■ **To do**: Quote the whole listing word for word. Do not include the pictures.

■ **Supplied data**:

====

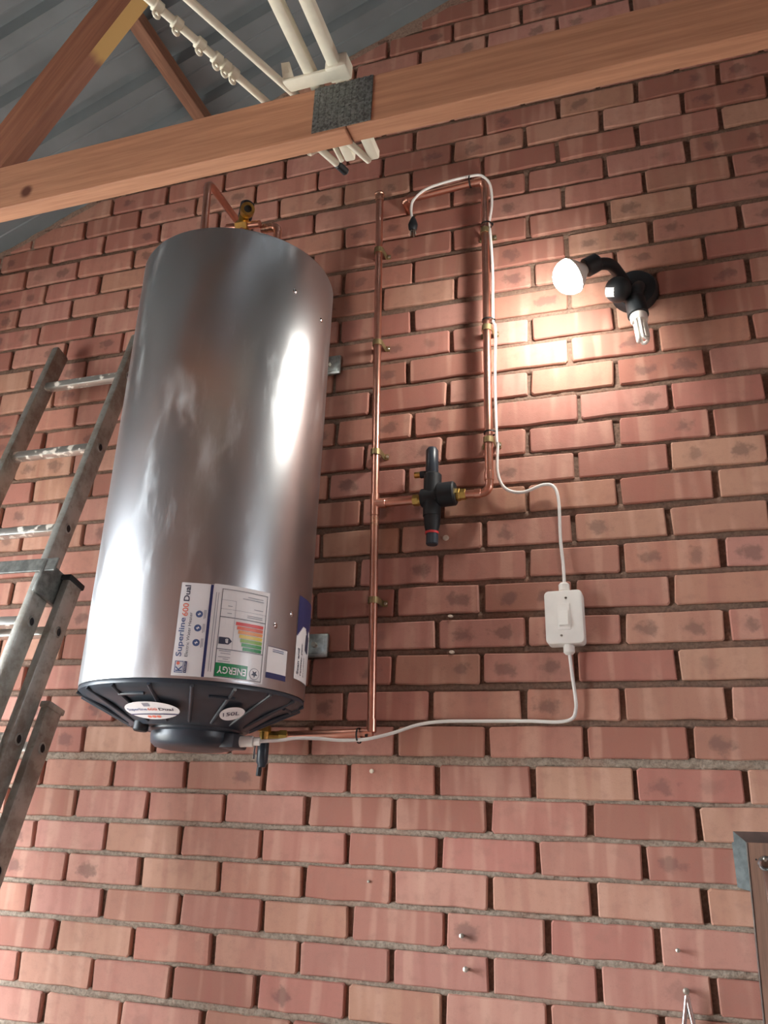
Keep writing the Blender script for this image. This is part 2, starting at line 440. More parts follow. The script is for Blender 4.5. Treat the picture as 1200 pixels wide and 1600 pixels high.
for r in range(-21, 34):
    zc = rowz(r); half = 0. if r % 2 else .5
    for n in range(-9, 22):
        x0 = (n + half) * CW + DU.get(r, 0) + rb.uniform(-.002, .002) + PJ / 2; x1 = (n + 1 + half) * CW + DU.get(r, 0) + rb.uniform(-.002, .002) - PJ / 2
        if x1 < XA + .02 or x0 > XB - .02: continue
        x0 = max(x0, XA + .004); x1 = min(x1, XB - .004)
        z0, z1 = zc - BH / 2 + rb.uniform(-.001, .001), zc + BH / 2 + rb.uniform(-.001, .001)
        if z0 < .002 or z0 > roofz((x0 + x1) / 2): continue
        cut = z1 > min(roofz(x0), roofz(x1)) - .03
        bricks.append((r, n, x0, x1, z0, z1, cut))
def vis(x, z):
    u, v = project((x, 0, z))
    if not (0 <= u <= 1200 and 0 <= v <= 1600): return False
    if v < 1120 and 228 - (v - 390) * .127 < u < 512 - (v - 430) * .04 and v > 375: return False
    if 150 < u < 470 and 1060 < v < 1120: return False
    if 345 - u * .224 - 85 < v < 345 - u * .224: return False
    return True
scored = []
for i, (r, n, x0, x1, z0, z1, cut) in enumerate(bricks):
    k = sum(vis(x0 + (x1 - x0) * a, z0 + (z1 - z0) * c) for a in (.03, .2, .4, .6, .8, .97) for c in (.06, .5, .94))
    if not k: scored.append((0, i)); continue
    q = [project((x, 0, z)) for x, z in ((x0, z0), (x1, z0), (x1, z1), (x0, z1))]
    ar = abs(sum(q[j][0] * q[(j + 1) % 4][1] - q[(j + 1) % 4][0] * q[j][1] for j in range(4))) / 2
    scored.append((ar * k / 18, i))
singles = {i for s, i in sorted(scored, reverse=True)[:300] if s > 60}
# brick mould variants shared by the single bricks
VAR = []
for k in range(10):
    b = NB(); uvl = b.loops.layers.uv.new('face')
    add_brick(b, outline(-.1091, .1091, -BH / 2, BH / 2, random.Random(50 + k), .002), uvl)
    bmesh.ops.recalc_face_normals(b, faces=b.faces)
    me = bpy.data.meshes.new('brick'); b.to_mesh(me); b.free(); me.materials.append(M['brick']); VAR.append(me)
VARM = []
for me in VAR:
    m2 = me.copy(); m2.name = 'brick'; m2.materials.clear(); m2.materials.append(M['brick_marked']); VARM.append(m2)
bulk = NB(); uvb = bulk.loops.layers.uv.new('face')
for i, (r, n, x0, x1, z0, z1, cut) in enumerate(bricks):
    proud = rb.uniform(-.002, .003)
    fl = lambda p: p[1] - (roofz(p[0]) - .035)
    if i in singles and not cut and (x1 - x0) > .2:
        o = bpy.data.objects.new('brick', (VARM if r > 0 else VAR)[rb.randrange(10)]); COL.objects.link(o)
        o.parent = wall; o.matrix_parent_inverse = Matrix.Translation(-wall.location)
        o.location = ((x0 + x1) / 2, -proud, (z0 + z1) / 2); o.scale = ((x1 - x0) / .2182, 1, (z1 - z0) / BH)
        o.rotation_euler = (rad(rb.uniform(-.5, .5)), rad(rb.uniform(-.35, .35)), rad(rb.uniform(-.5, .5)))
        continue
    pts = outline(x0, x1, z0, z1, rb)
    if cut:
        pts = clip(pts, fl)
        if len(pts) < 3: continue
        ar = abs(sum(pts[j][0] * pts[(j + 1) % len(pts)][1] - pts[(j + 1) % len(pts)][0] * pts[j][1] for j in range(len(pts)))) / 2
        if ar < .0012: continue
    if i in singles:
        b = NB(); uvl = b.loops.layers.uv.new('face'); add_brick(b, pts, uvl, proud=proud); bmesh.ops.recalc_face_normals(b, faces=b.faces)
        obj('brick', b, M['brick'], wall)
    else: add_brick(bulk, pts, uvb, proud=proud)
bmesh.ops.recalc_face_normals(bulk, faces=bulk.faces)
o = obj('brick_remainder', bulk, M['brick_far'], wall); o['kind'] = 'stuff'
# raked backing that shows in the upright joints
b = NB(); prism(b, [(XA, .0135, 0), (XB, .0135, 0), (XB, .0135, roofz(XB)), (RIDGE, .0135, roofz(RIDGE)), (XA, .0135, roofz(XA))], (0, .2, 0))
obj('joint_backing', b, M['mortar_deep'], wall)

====

■ **Correct response**:
Keep writing the Blender script for this image. This is part 2, starting at line 440. More parts follow. The script is for Blender 4.5. Treat the picture as 1200 pixels wide and 1600 pixels high.
for r in range(-21, 34):
    zc = rowz(r); half = 0. if r % 2 else .5
    for n in range(-9, 22):
        x0 = (n + half) * CW + DU.get(r, 0) + rb.uniform(-.002, .002) + PJ / 2; x1 = (n + 1 + half) * CW + DU.get(r, 0) + rb.uniform(-.002, .002) - PJ / 2
        if x1 < XA + .02 or x0 > XB - .02: continue
        x0 = max(x0, XA + .004); x1 = min(x1, XB - .004)
        z0, z1 = zc - BH / 2 + rb.uniform(-.001, .001), zc + BH / 2 + rb.uniform(-.001, .001)
        if z0 < .002 or z0 > roofz((x0 + x1) / 2): continue
        cut = z1 > min(roofz(x0), roofz(x1)) - .03
        bricks.append((r, n, x0, x1, z0, z1, cut))
def vis(x, z):
    u, v = project((x, 0, z))
    if not (0 <= u <= 1200 and 0 <= v <= 1600): return False
    if v < 1120 and 228 - (v - 390) * .127 < u < 512 - (v - 430) * .04 and v > 375: return False
    if 150 < u < 470 and 1060 < v < 1120: return False
    if 345 - u * .224 - 85 < v < 345 - u * .224: return False
    return True
scored = []
for i, (r, n, x0, x1, z0, z1, cut) in enumerate(bricks):
    k = sum(vis(x0 + (x1 - x0) * a, z0 + (z1 - z0) * c) for a in (.03, .2, .4, .6, .8, .97) for c in (.06, .5, .94))
    if not k: scored.append((0, i)); continue
    q = [project((x, 0, z)) for x, z in ((x0, z0), (x1, z0), (x1, z1), (x0, z1))]
    ar = abs(sum(q[j][0] * q[(j + 1) % 4][1] - q[(j + 1) % 4][0] * q[j][1] for j in range(4))) / 2
    scored.append((ar * k / 18, i))
singles = {i for s, i in sorted(scored, reverse=True)[:300] if s > 60}
# brick mould variants shared by the single bricks
VAR = []
for k in range(10):
    b = NB(); uvl = b.loops.layers.uv.new('face')
    add_brick(b, outline(-.1091, .1091, -BH / 2, BH / 2, random.Random(50 + k), .002), uvl)
    bmesh.ops.recalc_face_normals(b, faces=b.faces)
    me = bpy.data.meshes.new('brick'); b.to_mesh(me); b.free(); me.materials.append(M['brick']); VAR.append(me)
VARM = []
for me in VAR:
    m2 = me.copy(); m2.name = 'brick'; m2.materials.clear(); m2.materials.append(M['brick_marked']); VARM.append(m2)
bulk = NB(); uvb = bulk.loops.layers.uv.new('face')
for i, (r, n, x0, x1, z0, z1, cut) in enumerate(bricks):
    proud = rb.uniform(-.002, .003)
    fl = lambda p: p[1] - (roofz(p[0]) - .035)
    if i in singles and not cut and (x1 - x0) > .2:
        o = bpy.data.objects.new('brick', (VARM if r > 0 else VAR)[rb.randrange(10)]); COL.objects.link(o)
        o.parent = wall; o.matrix_parent_inverse = Matrix.Translation(-wall.location)
        o.location = ((x0 + x1) / 2, -proud, (z0 + z1) / 2); o.scale = ((x1 - x0) / .2182, 1, (z1 - z0) / BH)
        o.rotation_euler = (rad(rb.uniform(-.5, .5)), rad(rb.uniform(-.35, .35)), rad(rb.uniform(-.5, .5)))
        continue
    pts = outline(x0, x1, z0, z1, rb)
    if cut:
        pts = clip(pts, fl)
        if len(pts) < 3: continue
        ar = abs(sum(pts[j][0] * pts[(j + 1) % len(pts)][1] - pts[(j + 1) % len(pts)][0] * pts[j][1] for j in range(len(pts)))) / 2
        if ar < .0012: continue
    if i in singles:
        b = NB(); uvl = b.loops.layers.uv.new('face'); add_brick(b, pts, uvl, proud=proud); bmesh.ops.recalc_face_normals(b, faces=b.faces)
        obj('brick', b, M['brick'], wall)
    else: add_brick(bulk, pts, uvb, proud=proud)
bmesh.ops.recalc_face_normals(bulk, faces=bulk.faces)
o = obj('brick_remainder', bulk, M['brick_far'], wall); o['kind'] = 'stuff'
# raked backing that shows in the upright joints
b = NB(); prism(b, [(XA, .0135, 0), (XB, .0135, 0), (XB, .0135, roofz(XB)), (RIDGE, .0135, roofz(RIDGE)), (XA, .0135, roofz(XA))], (0, .2, 0))
obj('joint_backing', b, M['mortar_deep'], wall)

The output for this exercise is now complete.